McLachlan admitted that she’d blown her voice out numerous times during this tour and was taking steroids and happily let the crowd carry her through “Ice Cream,” a song that she was hesitant to put on Fumbling because of its seemingly frivolous premise (chocolate and ice cream are good, sex can occasionally be better).

Yet, even with all of these titanically good vibes, above all else, I’ll remember the fight that almost broke out. The woman sitting two chairs to my right was doing a kind of octopus-armed Stevie Nicks dance with a scarf while fully seated, the entire time – the sort of caricature that popped up any time Lilith Fair was played for laughs in the late ‘90s. She stood up to dance this way during “Good Enough,” and then immediately sat back down. By the time I had planned to use the bathroom (during the somewhat dated jazzbo-pop of “Circle”), I had noticed that one of the ushers was occupying the frighteningly small space between the faces of Stevie and the woman sitting in the row behind her – one that presumably paid several hundred dollars for a ticket for a show she was fucked tired of seeing through a pair constantly undulating arms.

As my Indiecast co-host Steven Hyden pointed out in this past week’s episode, the ambient threat of violence almost never hangs over any show where the frontperson is liable to implore the crowd to open up this fucking pit.
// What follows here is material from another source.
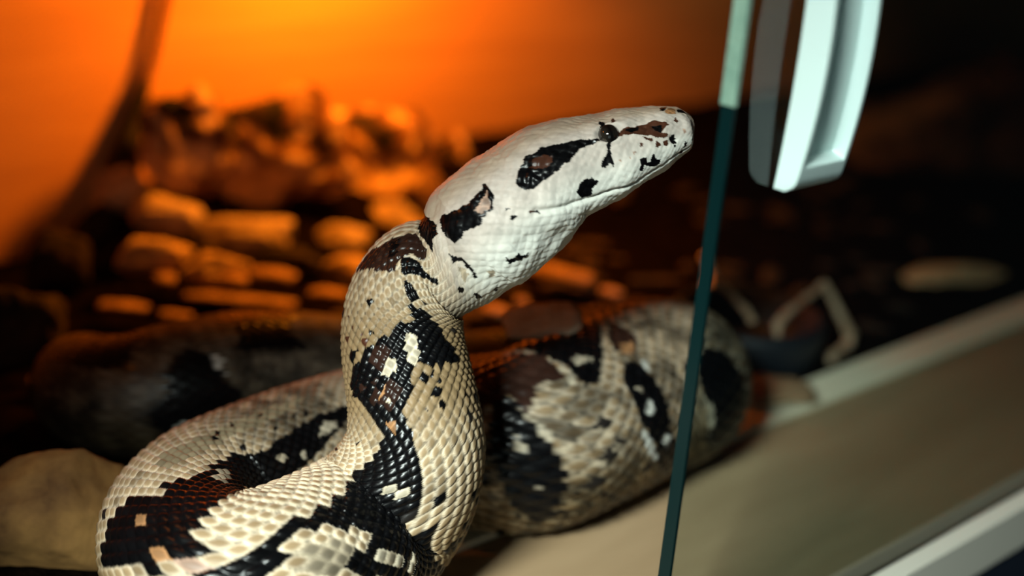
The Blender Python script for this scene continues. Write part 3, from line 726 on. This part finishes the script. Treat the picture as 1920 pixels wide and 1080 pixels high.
# ------------------------------------------------------------------ sliding glass door with its grip
GX = .3122
door = empty('sliding_glass_door', (GX, YF, -.008))
tag(door, 'clear sliding glass door with a white grip, standing right of the snake', 'glass door')
def part(name, bm, m, par, smooth=False):
    o = obj(name, bm, m, par, smooth); return o
bm = bmesh.new(); box(bm, .0012, 1.20, 0, .0044, .0, .2875); part('glass_pane', bm, M_glass, door)
bm = bmesh.new(); box(bm, 0, .0012, 0, .0044, 0, .201); e = part('polished_edge', bm, M_edge, door); e['label'] = 'dark teal polished glass edge'
bm = bmesh.new(); box(bm, -.0004, .0012, -.0003, .0047, .201, .2875); e = part('edge_reflection', bm, M_edge_reflection, door); e['label'] = 'pale green strip painting the reflection on the upper glass edge'  # added strip, coloured like light reflected on the upper glass edge
def make_handle():
    k = .79; L, Wd = .1085*k, .0290*k
    zs = np.concatenate([np.linspace(0, .010, 6), np.linspace(.0125, .096, 40), np.linspace(.0985, .1085, 6)])*k
    bm = bmesh.new(); rings = []
    for z in zs:
        t = z/L*2-1
        back = k*(.0012+.0022*(1-t*t)); out = back+k*(.0086+.0038*(1-t*t))
        edge = min(z, L-z)
        if edge < .0032: out -= (.0032-edge)**2/.0032*.9
        sc = 0 if edge < .0112*k else 1
        fl = out-.0058*k*sc; rim = .0018*k
        sec = [(0, back), (0, out), (rim, out), (rim+.0006*sc+.0001, fl), (Wd-rim-.0006*sc-.0001, fl), (Wd-rim, out), (Wd, out), (Wd, back)]
        rings.append([bm.verts.new((x, -y, z)) for x, y in sec])
    for A, B in zip(rings[:-1], rings[1:]):
        for j in range(8): bm.faces.new((A[j], A[(j+1) % 8], B[(j+1) % 8], B[j]))
    bm.faces.new(rings[0]); bm.faces.new(rings[-1])
    h = obj('handle', bm, M_white, door, smooth=False); h['label'] = 'white scooped plastic grip'
    bev(h, .0010, 3)
    for p in h.data.polygons: p.use_smooth = True
    h.location = (.335-GX, 0, .167+.008)
    for zc in (.010, L-.010):
        bm = bmesh.new(); box(bm, .004, Wd-.004, -.003, 0, zc-.006, zc+.006); part('adhesive_pad', bm, M_white, h)
make_handle()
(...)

It’s at shows like these, where one person’s choice to stand up could have a ripple effect that leads to real-time rage that you only typically see after a parking lot fender bender. It was an odd note during a show that was otherwise a tribute to the endurance of female kinship – between friends, between mother and daughter, between themselves and Fumbling Towards Ecstacy.